Analyse af digitale europæiske arkivalier vedrørende huguenotternes genealogi og migration : En stikprøveundersøgelse i huguenot-migrationens verden vedrørende de fransk-reformerte flygtninges genealogi i Europa primært vedrørende personer stammende fra Frankrig og Vallonien fra ca. 1500-1700 – En undersøgelse af den digitale tilgængelighed af ældre fransk-reformerte minoritetsarkiver i Europa

Thorup Koudal, Johanne Louison January 2021 (has links)

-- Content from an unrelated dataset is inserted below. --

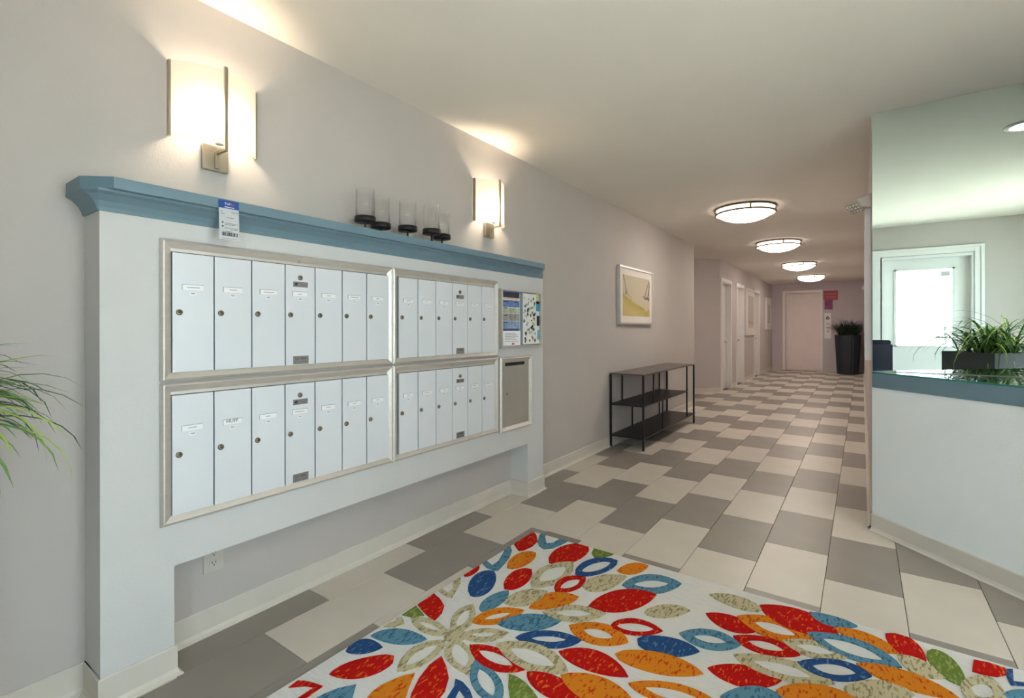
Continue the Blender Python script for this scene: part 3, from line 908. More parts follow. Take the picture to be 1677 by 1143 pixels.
# ------------------------------------------------------------------ corridor ceiling lights
def make_ceiling_light():
    s = empty('ceiling_light')
    R_ = 0.285
    prof = [(0.0, -0.150), (R_ * 0.25, -0.146), (R_ * 0.5, -0.134), (R_ * 0.75, -0.110), (R_ * 0.92, -0.082), (R_, -0.064), (0.0, -0.060)]
    G().lathe([(R_ - 0.004, -0.062), (R_ + 0.001, -0.062), (R_ + 0.001, -0.003), (R_ - 0.004, -0.003)], (0, 0, 0), 40, ring=True).obj('diffuser_band', M_BAND, s, True)
    G().lathe(prof, (0, 0, 0), 40).obj('dome', M_DOME, s, True)
    for z, nm in ((-0.010, 'upper_ring'), (-0.066, 'lower_ring')):
        G().tube([(0.302 * math.cos(a * math.pi / 24), 0.302 * math.sin(a * math.pi / 24), z) for a in range(48)], 0.0105, 6, True).obj(nm, M_RING, s, True)
    for k in range(4):
        a = math.radians(200 + 90 * k)
        G().box(-0.008, 0.004, -0.008, 0.008, -0.072, -0.004).obj('post', M_RING, s, loc=(0.306 * math.cos(a), 0.306 * math.sin(a), 0)).rotation_euler = (0, 0, a)
    return s
LY = [5.86, 8.47, 11.48, 14.35]
names = ['largest lit dome light on the corridor ceiling, nearest the mailboxes', 'second lit dome light along the corridor ceiling', 'third lit dome light along the corridor ceiling', 'farthest lit dome light, just before the elevator door']
l0 = make_ceiling_light()
for i, y in enumerate(LY):
    o = l0 if i == 0 else copy_tree(l0)
    o.location = (1.12, y, CEIL)
    tag(o, names[i], 'ceiling light', 'dome lights on the corridor ceiling')

# recessed downlight seen in the mirror
rd = empty('downlight', (3.035, 2.945, CEIL), 'round recessed downlight seen at the top right of the mirror', 'ceiling light')
G().lathe([(0.078, -0.001), (0.112, -0.001), (0.110, -0.006), (0.080, -0.010)], (0, 0, 0), 32, ring=True).obj('trim_ring', M_TRIMW, rd, True)
G().lathe([(0.0, -0.005), (0.082, -0.005), (0.082, -0.002), (0, -0.002)], (0, 0, 0), 32).obj('lens', M_CAN, rd)

rd_fill = copy_tree(rd); rd_fill.location = (3.85, 1.00, CEIL)  # extra lamp added out of view, warm fill for the floor and rug
tag(rd_fill, 'unseen recessed downlight added for warm fill, beside the right hand window', 'ceiling light', 'recessed downlights')
rd['group'] = 'recessed downlights'

# emergency light on the right wall
el = empty('emergency_light', (2.21, 3.90, 2.035), 'white emergency light with a tilted LED grid head at the corridor corner', 'emergency light')
g = G()
g.prism([(-0.001, 0.055), (-0.012, 0.045), (-0.035, 0.030), (-0.075, 0.024), (-0.052, -0.026), (-0.001, -0.034)], -0.06, 0.06, lambda a, b, c: (a, c, b), 0.003)
g.obj('housing', mat('emergency_housing', (198, 190, 182), 0.5, var=0.02, vscale=10), el)
hd = G().box(-0.012, 0.004, -0.055, 0.055, -0.035, 0.035, 0.003).obj('lamp_head', mat('emergency_head', (170, 162, 152), 0.5, var=0.02, vscale=10), el, loc=(-0.083, -0.01, -0.018))
hd.rotation_euler = (0, math.radians(-42), math.radians(38))
for i in range(4):
    for j in range(3):
        G().lathe([(0, -0.004), (0.006, -0.003), (0.007, 0.0), (0, 0)], (0, 0, 0), 10, 'X').obj('led', mat('led_lens', (236, 232, 224), 0.2, var=0.02, vscale=30), hd, True, (-0.012, -0.040 + i * 0.0265, -0.022 + j * 0.022))
ms = empty('motion_sensor', (2.205, 15.9, 2.30), 'tiny white sensor high on the right wall near the corridor end', 'sensor')
G().box(-0.04, 0.004, -0.03, 0.03, -0.05, 0.05, 0.006).obj('housing', M_PLASTIC, ms)
G().lathe([(0, -0.016), (0.014, -0.008), (0.017, 0), (0, 0)], (-0.04, 0, -0.01), 12, 'X').obj('lens', M_TRIMW, ms, True)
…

The general aim of this thesis is to analyse and compare archival materials concerning Huguenot and Walloon families, and to carry out a sample analysis of these and whether it is possible to find the cities of origin where they lived until the Nantes Edict was revoked in 1685 and they were forced to flee because of their reformed faith. The selected sources consist primarily of materials from the French departmental archives and materials accessed via the internet as digitalized pictures (.jpg-files) and so on.  The descriptive section of this thesis concerns literature about Huguenot and Walloon history, genealogy, and exodus, as well as research into archive and information sciences primarily access and findability. I begin by describing the overall view, to set the stage. Then, I investigate the European archives. Thirdly, I proceed with a time intensive sample analysis of 30 known families from varying places in France, Belgium, Norway, and Sweden and finally, I attempt to clarify the difficulties that arise concerning findability and why those arise.  The method is genealogical research on sources accessible by the internet, and it turns out in the conclusion that 50% of the chosen families can be found in their home parishes, even if findability issues often show themselves, both because we’re talking about a religious minority, people fleeing the country, and a large geographic area. It was heartening and surprising however, that my search was successful in finding so many of the 30 families, and interesting to note which areas were easier to search than others.  The findability issues are further deepened because the archives’ Internet pages are not optimally designed as their metadata is often insufficient, and the pages furthermore so difficult to navigate since they are both widely different from each other, and because they are not, in the words of Wendy M. Duff, managing to hit the “perfect pivot point” between archiving and usage. Reasons for this include a lack of descriptive data attached to the digitalised files, and because .jpg-files are often not searchable, as observed as well by Catherine Styles.  More user research is required in the area of archives, so that better and easier access to these webpages can be guaranteed, especially given varying userbases and their differing needs in searching.